- EXERCISE AIM
Retype the material that follows, keeping every word as it is.

(Rows from a 3D scene dataset)
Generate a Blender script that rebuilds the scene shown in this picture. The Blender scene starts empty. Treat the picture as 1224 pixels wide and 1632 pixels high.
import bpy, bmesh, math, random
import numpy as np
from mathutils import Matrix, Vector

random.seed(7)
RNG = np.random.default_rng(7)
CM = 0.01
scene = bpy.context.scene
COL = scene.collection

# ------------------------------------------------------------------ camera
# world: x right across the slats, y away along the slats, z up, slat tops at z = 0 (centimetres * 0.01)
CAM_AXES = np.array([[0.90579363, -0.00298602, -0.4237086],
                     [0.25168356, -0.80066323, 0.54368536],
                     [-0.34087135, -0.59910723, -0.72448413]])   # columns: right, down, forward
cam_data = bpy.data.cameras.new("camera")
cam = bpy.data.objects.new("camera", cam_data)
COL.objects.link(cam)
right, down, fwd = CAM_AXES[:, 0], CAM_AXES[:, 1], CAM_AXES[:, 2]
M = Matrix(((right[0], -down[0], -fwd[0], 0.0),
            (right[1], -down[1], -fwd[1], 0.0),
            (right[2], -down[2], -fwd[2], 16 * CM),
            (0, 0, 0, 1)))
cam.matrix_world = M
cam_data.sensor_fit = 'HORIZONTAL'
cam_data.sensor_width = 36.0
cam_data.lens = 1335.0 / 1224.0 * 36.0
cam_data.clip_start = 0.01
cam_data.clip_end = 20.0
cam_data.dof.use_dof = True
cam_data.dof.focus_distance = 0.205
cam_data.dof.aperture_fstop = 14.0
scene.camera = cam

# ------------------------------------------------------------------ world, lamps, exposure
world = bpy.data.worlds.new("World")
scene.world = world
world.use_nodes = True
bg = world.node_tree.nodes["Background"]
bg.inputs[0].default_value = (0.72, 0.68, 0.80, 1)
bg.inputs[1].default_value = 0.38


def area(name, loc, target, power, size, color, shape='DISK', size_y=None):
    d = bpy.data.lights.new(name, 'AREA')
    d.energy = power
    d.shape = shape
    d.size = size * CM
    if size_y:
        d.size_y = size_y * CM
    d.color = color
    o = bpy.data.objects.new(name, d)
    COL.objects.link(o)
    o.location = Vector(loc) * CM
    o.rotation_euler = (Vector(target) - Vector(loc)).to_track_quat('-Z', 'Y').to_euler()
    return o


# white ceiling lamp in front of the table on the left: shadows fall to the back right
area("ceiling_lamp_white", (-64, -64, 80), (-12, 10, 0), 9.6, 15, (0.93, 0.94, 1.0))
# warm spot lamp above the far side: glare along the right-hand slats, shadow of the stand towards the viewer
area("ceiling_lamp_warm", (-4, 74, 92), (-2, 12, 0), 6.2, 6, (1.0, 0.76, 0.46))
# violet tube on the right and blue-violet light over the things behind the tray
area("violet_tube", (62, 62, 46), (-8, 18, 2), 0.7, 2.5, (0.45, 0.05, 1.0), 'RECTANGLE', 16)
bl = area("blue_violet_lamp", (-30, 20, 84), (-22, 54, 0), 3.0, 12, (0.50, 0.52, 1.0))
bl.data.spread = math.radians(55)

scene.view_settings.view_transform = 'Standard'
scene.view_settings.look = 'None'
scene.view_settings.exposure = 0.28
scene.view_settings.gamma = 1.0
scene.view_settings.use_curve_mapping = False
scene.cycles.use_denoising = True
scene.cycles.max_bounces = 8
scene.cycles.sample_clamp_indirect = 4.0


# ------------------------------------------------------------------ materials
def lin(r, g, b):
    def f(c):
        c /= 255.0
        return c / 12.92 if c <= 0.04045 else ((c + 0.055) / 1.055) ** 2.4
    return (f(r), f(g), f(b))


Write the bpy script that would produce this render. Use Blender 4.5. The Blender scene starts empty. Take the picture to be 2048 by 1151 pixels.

- TASK RESPONSE
Generate a Blender script that rebuilds the scene shown in this picture. The Blender scene starts empty. Treat the picture as 1224 pixels wide and 1632 pixels high.
import bpy, bmesh, math, random
import numpy as np
from mathutils import Matrix, Vector

random.seed(7)
RNG = np.random.default_rng(7)
CM = 0.01
scene = bpy.context.scene
COL = scene.collection

# ------------------------------------------------------------------ camera
# world: x right across the slats, y away along the slats, z up, slat tops at z = 0 (centimetres * 0.01)
CAM_AXES = np.array([[0.90579363, -0.00298602, -0.4237086],
                     [0.25168356, -0.80066323, 0.54368536],
                     [-0.34087135, -0.59910723, -0.72448413]])   # columns: right, down, forward
cam_data = bpy.data.cameras.new("camera")
cam = bpy.data.objects.new("camera", cam_data)
COL.objects.link(cam)
right, down, fwd = CAM_AXES[:, 0], CAM_AXES[:, 1], CAM_AXES[:, 2]
M = Matrix(((right[0], -down[0], -fwd[0], 0.0),
            (right[1], -down[1], -fwd[1], 0.0),
            (right[2], -down[2], -fwd[2], 16 * CM),
            (0, 0, 0, 1)))
cam.matrix_world = M
cam_data.sensor_fit = 'HORIZONTAL'
cam_data.sensor_width = 36.0
cam_data.lens = 1335.0 / 1224.0 * 36.0
cam_data.clip_start = 0.01
cam_data.clip_end = 20.0
cam_data.dof.use_dof = True
cam_data.dof.focus_distance = 0.205
cam_data.dof.aperture_fstop = 14.0
scene.camera = cam

# ------------------------------------------------------------------ world, lamps, exposure
world = bpy.data.worlds.new("World")
scene.world = world
world.use_nodes = True
bg = world.node_tree.nodes["Background"]
bg.inputs[0].default_value = (0.72, 0.68, 0.80, 1)
bg.inputs[1].default_value = 0.38


def area(name, loc, target, power, size, color, shape='DISK', size_y=None):
    d = bpy.data.lights.new(name, 'AREA')
    d.energy = power
    d.shape = shape
    d.size = size * CM
    if size_y:
        d.size_y = size_y * CM
    d.color = color
    o = bpy.data.objects.new(name, d)
    COL.objects.link(o)
    o.location = Vector(loc) * CM
    o.rotation_euler = (Vector(target) - Vector(loc)).to_track_quat('-Z', 'Y').to_euler()
    return o


# white ceiling lamp in front of the table on the left: shadows fall to the back right
area("ceiling_lamp_white", (-64, -64, 80), (-12, 10, 0), 9.6, 15, (0.93, 0.94, 1.0))
# warm spot lamp above the far side: glare along the right-hand slats, shadow of the stand towards the viewer
area("ceiling_lamp_warm", (-4, 74, 92), (-2, 12, 0), 6.2, 6, (1.0, 0.76, 0.46))
# violet tube on the right and blue-violet light over the things behind the tray
area("violet_tube", (62, 62, 46), (-8, 18, 2), 0.7, 2.5, (0.45, 0.05, 1.0), 'RECTANGLE', 16)
bl = area("blue_violet_lamp", (-30, 20, 84), (-22, 54, 0), 3.0, 12, (0.50, 0.52, 1.0))
bl.data.spread = math.radians(55)

scene.view_settings.view_transform = 'Standard'
scene.view_settings.look = 'None'
scene.view_settings.exposure = 0.28
scene.view_settings.gamma = 1.0
scene.view_settings.use_curve_mapping = False
scene.cycles.use_denoising = True
scene.cycles.max_bounces = 8
scene.cycles.sample_clamp_indirect = 4.0


# ------------------------------------------------------------------ materials
def lin(r, g, b):
    def f(c):
        c /= 255.0
        return c / 12.92 if c <= 0.04045 else ((c + 0.055) / 1.055) ** 2.4
    return (f(r), f(g), f(b))


Write the bpy script that would produce this render. Use Blender 4.5. The Blender scene starts empty. Take the picture to be 2048 by 1151 pixels.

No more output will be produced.